A tradição dos oprimidos ensina que o estado de excepção em que vivemos é na verdade regra geral. O assombro não gera conhecimento, a não ser a certeza de que a concepção da história da qual emana semelhante assombro é insustentável. Ergue-se um amontoado de ruínas que cresce até ao céu.

E desse amontoado de ruínas parece evadir-se a direita xenófoba e radical, na tentativa de refazer o passado. Atentemos na doutrina do espaço vital (Mein Kampf), definia-se em função das necessidades do povo alemão e ao arrepio de toda a doutrina tradicional da fixação de fronteiras. O mundo deveria ser dividido em grandes espaços e, dentro de cada um deles, estabelecer-se-ia hierarquia dos povos abrangidos, assumindo o povo dominante a função de Estado director (é espantoso como estas teorias invadem o cerne da questão, o código genético: decorridas décadas, das mesmas regiões continuam a emanar concepções do Instituto da Guerra para a Política e Direito Internacional, segundo a doutrina de Carl Schmitt). Pretender, por outro lado, saber para onde caminhará a Europa, no século XXI, seria estultícia, mas existe uma linha de continuidade, rede de aspirações, «o acontecimento lembrado é sem limites, porque é apenas uma chave para tudo o que veio antes e depois», no dizer ainda de Walter Benjamin.

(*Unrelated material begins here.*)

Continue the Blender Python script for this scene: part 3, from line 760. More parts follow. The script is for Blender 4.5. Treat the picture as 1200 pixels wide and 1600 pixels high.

E regressando ao reduto português - cujo «braço vencedor deu novos mundos ao Mundo» -, sem esquecer que nos interessa uma linha de continuidade pró europeia -, assistiremos, entre outras contendas, ao duelo entre Seguro e António Costa que, após ter-se declarado disponível para a liderança do Partido, acaba de ganhar o apoio inestimável de Mário Soares.